Start MATERIAL
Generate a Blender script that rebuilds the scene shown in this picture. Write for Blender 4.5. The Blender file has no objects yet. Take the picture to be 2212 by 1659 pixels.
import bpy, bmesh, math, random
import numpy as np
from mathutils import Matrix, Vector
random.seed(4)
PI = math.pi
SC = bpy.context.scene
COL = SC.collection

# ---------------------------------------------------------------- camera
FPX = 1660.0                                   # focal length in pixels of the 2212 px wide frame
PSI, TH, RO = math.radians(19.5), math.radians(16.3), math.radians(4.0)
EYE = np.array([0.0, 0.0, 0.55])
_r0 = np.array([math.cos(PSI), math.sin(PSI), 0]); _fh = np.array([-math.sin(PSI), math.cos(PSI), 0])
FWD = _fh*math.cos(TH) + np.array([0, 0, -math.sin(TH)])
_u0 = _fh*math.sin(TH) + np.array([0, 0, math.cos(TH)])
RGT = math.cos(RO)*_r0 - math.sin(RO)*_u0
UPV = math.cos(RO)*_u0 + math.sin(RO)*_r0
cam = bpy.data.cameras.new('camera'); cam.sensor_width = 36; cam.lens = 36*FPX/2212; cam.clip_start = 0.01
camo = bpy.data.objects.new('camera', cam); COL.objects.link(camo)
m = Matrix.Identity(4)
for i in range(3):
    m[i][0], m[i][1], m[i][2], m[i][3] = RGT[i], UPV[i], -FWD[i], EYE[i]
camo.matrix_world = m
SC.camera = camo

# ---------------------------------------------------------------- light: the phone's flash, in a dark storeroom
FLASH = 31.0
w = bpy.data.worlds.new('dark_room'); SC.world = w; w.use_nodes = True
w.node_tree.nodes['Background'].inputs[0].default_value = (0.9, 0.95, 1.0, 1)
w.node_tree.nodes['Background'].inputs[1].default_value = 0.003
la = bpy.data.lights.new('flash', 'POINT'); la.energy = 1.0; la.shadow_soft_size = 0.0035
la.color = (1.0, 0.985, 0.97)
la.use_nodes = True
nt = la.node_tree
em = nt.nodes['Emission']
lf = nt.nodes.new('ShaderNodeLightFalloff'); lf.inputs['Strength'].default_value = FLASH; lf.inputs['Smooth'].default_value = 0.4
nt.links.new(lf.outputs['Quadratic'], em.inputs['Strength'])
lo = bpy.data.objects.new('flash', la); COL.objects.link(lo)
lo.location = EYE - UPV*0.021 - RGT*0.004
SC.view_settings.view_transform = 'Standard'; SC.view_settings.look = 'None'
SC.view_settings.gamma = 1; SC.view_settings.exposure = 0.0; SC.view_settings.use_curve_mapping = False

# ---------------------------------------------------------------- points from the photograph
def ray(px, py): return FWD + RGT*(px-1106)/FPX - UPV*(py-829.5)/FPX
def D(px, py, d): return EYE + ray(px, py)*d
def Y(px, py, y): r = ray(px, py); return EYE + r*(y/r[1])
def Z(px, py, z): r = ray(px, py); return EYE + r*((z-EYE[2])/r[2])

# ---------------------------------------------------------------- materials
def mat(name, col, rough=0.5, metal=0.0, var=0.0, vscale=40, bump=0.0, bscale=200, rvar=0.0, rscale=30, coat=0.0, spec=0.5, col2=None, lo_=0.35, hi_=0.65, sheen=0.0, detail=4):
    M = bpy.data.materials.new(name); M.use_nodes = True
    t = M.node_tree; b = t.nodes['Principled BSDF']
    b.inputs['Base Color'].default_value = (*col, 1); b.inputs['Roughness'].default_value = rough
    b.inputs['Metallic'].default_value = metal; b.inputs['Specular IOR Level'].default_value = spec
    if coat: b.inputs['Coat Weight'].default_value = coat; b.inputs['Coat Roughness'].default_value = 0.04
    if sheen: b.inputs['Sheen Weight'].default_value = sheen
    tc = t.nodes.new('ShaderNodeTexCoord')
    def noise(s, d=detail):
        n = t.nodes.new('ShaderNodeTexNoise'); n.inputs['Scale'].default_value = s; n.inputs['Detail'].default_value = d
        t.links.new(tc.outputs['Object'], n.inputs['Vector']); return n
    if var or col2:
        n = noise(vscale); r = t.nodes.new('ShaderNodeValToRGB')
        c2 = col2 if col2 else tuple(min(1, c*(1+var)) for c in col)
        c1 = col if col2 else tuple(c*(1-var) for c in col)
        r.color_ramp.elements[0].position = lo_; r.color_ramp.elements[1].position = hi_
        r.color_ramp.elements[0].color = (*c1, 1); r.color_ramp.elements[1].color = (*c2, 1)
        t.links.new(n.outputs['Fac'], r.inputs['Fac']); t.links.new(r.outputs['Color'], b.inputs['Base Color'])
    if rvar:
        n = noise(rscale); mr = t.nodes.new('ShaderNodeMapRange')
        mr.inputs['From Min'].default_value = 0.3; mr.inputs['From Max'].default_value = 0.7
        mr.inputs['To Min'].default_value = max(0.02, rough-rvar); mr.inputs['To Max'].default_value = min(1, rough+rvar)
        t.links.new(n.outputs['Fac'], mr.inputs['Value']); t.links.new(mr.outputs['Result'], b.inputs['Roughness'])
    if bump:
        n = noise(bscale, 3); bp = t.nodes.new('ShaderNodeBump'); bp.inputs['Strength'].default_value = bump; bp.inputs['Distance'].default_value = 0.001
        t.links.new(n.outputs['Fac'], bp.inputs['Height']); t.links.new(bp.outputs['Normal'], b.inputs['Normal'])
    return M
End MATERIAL
Reproduce exactly, please, only the lines from the start of the data above to the line that contains "COL = SC.collection", with both ends kept.

- ANSWER
Generate a Blender script that rebuilds the scene shown in this picture. Write for Blender 4.5. The Blender file has no objects yet. Take the picture to be 2212 by 1659 pixels.
import bpy, bmesh, math, random
import numpy as np
from mathutils import Matrix, Vector
random.seed(4)
PI = math.pi
SC = bpy.context.scene
COL = SC.collection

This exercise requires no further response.